Nasser and El Sadat, both of whom are highly revered in Egypt, are played by American-Kuwaiti Waleed Zuaiter and Iraqi-Israeli actor Asson Gabai respectively.

Meanwhile, Mawan, the son-in-law of Nasser, is played by Tunisian-Dutch actor Marwan Kenzari, while Mona Gamal Abdel Nasser, the daughter of Nasser and the spouse of Marwan, is played by Israeli-Arab Maisa Abd Elhadi.

It is not a surprise, however, that no Egyptian actors feature in the film, given continued tensions between Egypt and Israel on the arts and cultural sphere and the political sensitivity surrounding the story of ‘the Egyptian spy who saved Israel’.

How have Egyptians reacted?

Gabai playing Sadat (L) and Kenzari playing Marwan (R)

Egyptians and Arabs from neighbouring countries have  reacted largely angrily at the trailer. On social media, a number of Egyptians criticized the trailer and the film for being a “one-sided form of propaganda”.

Others accused Netflix of promoting Israel as a victim and failing to show both sides of the story, while discrediting other accounts that Marwan was a double-agent who also worked for Egypt to undermine Israel.

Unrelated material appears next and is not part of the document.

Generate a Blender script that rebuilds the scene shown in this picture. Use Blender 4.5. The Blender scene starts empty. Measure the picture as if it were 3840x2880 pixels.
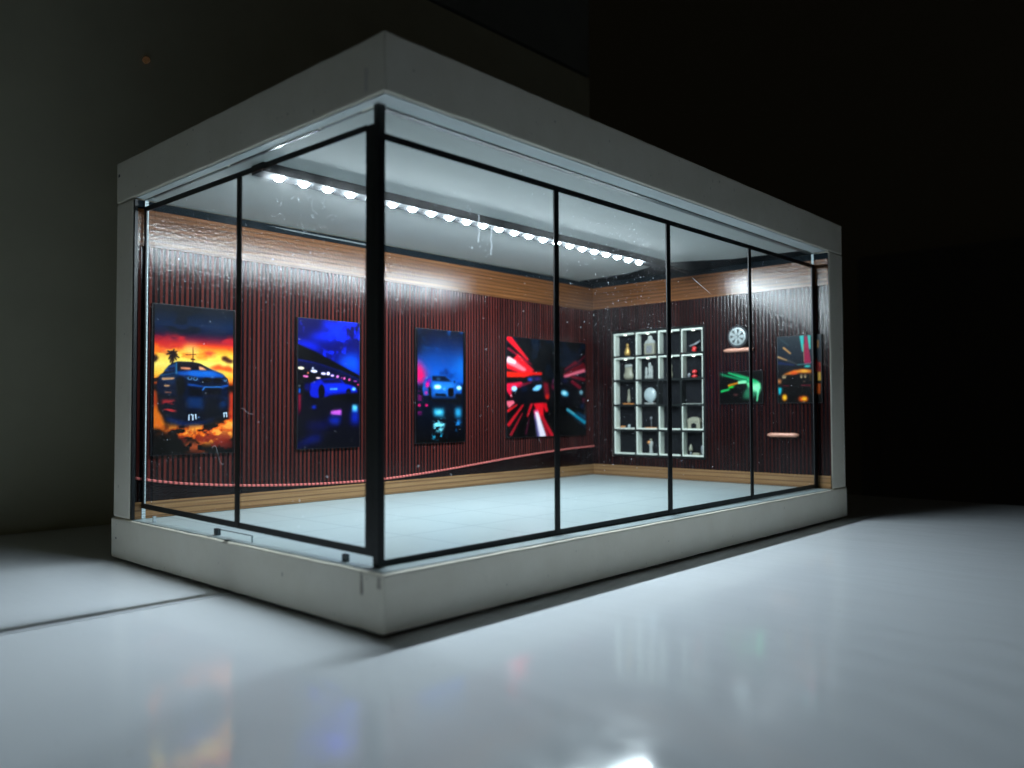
import bpy, bmesh, math, random
import numpy as np
from mathutils import Vector, noise as mnoise

random.seed(7)
S = bpy.context.scene
COL = S.collection
PI = math.pi

# ------------------------------------------------------------------ sizes (metres)
L, D = 0.400, 0.2183            # footprint of the case
ZB, ZR, ZT = 0.0207, 0.1801, 0.2008
YB, XE = 0.1975, 0.3760         # inner faces of the back and the end wall
XG, YG = 0.0060, 0.0105         # planes of the side and the front pane
LED_Y, LED_Z = 0.1020, 0.1752

# ------------------------------------------------------------------ object helpers
def tag(o, label=None, cat=None, group=None, kind=None):
    if label: o['label'] = label
    if cat: o['category'] = cat
    if group: o['group'] = group
    if kind: o['kind'] = kind
    return o

def thing(name, label, cat, loc=(0, 0, 0), group=None):
    o = bpy.data.objects.new(name, None)
    o.empty_display_size = 0.01
    COL.objects.link(o)
    o.location = loc
    return tag(o, label, cat, group)

def link(name, me, parent=None, mat=None):
    o = bpy.data.objects.new(name, me)
    COL.objects.link(o)
    if mat is not None: me.materials.append(mat)
    if parent is not None:
        o.parent = parent
        if parent.type == 'EMPTY':
            o.location = -Vector(parent.location)
    return o

class MB:
    """collects shapes in world coordinates and links them as one mesh object"""
    def __init__(s): s.bm = bmesh.new()
    def box(s, x0, x1, y0, y1, z0, z1, bev=0, seg=2):
        r = bmesh.ops.create_cube(s.bm, size=1.0)
        for v in r['verts']:
            v.co = ((x0 + x1) / 2 + v.co.x * (x1 - x0), (y0 + y1) / 2 + v.co.y * (y1 - y0), (z0 + z1) / 2 + v.co.z * (z1 - z0))
        if bev:
            es = list({e for v in r['verts'] for e in v.link_edges})
            bmesh.ops.bevel(s.bm, geom=es, offset=bev, segments=seg, profile=0.5, affect='EDGES')
        return s
    def prism(s, pts, axis, a0, a1):
        """polygon pts (2-D) extruded along axis from a0 to a1"""
        def P(p, a):
            return {'x': (a, p[0], p[1]), 'y': (p[0], a, p[1]), 'z': (p[0], p[1], a)}[axis]
        v0 = [s.bm.verts.new(P(p, a0)) for p in pts]
        v1 = [s.bm.verts.new(P(p, a1)) for p in pts]
        s.bm.faces.new(v0); s.bm.faces.new(v1)
        n = len(pts)
        for i in range(n):
            s.bm.faces.new((v0[i], v0[(i + 1) % n], v1[(i + 1) % n], v1[i]))
        return s
    def lathe(s, prof, c, axis='z', seg=20, sx=1.0):
        """profile of (radius, height) turned about an axis through c"""
        rings = []
        for r, h in prof:
            ring = []
            for k in range(seg):
                a = 2 * PI * k / seg
                u, v = r * math.cos(a) * sx, r * math.sin(a)
                p = {'z': (u, v, h), 'x': (h, u, v), 'y': (u, h, v)}[axis]
                ring.append(s.bm.verts.new((c[0] + p[0], c[1] + p[1], c[2] + p[2])))
            rings.append(ring)
        for a, b in zip(rings, rings[1:]):
            for k in range(seg):
                s.bm.faces.new((a[k], a[(k + 1) % seg], b[(k + 1) % seg], b[k]))
        s.bm.faces.new(rings[0]); s.bm.faces.new(rings[-1])
        return s
    def tube(s, pts, r, seg=8, taper=None):
        pts = [Vector(p) for p in pts]
        rings = []
        for i, p in enumerate(pts):
            d = (pts[min(i + 1, len(pts) - 1)] - pts[max(i - 1, 0)]).normalized()
            up = Vector((0, 0, 1)) if abs(d.z) < .9 else Vector((1, 0, 0))
            a = d.cross(up).normalized(); b = d.cross(a)
            rr = r if taper is None else r * taper[i]
            rings.append([s.bm.verts.new(p + a * rr * math.cos(2 * PI * k / seg) + b * rr * math.sin(2 * PI * k / seg)) for k in range(seg)])
        for a, b in zip(rings, rings[1:]):
            for k in range(seg):
                s.bm.faces.new((a[k], a[(k + 1) % seg], b[(k + 1) % seg], b[k]))
        s.bm.faces.new(rings[0]); s.bm.faces.new(rings[-1])
        return s
    def build(s, name, mat, parent=None, smooth=False):
        bmesh.ops.recalc_face_normals(s.bm, faces=s.bm.faces)
        me = bpy.data.meshes.new(name)
        s.bm.to_mesh(me); s.bm.free()
        if smooth:
            for p in me.polygons: p.use_smooth = True
        return link(name, me, parent, mat)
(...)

“Marwan was loyal to Egypt and ironically Israel was still unprepared despite these reports,” said one comment on Youtube.

“This is just an Israeli attempt at re-writing history,” said another on Twitter.

Some, however, said they were looking forward to seeing a spin on the story of Marwan, but hoped that Netflix would consider alternate versions in the future.

It remains unclear whether The Angel will stream in Egypt and other Arab countries who have a strained relationship with Israel.

Who is Marwan?

Marwan shaking hands with Egyptian President Gamal Abdel Nasser during his wedding to Nasser’s daughter in 1966.

According to Israeli newspaper Haaretz, the film’s script is based on the book The Angel: Ashraf Marwan, the Mossad and the Surprise of the Yom Kippur War by Uri Bar-Joseph. The book, published originally in Hebrew, was later published in English as The Angel: The Egyptian Spy Who Saved Israel.

Marwan served in the Presidential Office under Nasser and later Egyptian President Anwar El-Sadat. In 2002, it was revealed by Israeli historian Ahron Bregman that Marwan spied for Israel for many decades and even warned Israel of Egypt’s surprise attack on Yom Kippur, which occurred on 6 October 1973.

Marwan’s warning reportedly triggered an emergency Israeli military mobilization that allowed the Israelis to be somewhat prepared when the Egyptians launched the surprise attack on 6 October. It is thought that this warning prevented Israel from losing the Golan Heights and other territories.

In response to the allegations, Egypt has long claimed that Marwan was actually a double agent who worked to deceive Israel. Up until his death, Marwan never confirmed whether this was the case.

Marwan was found dead on 27 June 2007 outside his residence in Carlton House Terrace in London. Many believe Marwan was pushed from the balcony of his fifth-floor apartment. However, this has never been confirmed.

Marwan’s funeral was attended by high-ranking Egyptian officials, including former President Hosni Mubarak and former intelligence chief Omar Suleiman. At the time, Mubarak praised Marwan for “carrying out patriotic acts”. However, Mubarak did not reveal what such acts were prior to his ouster in 2011.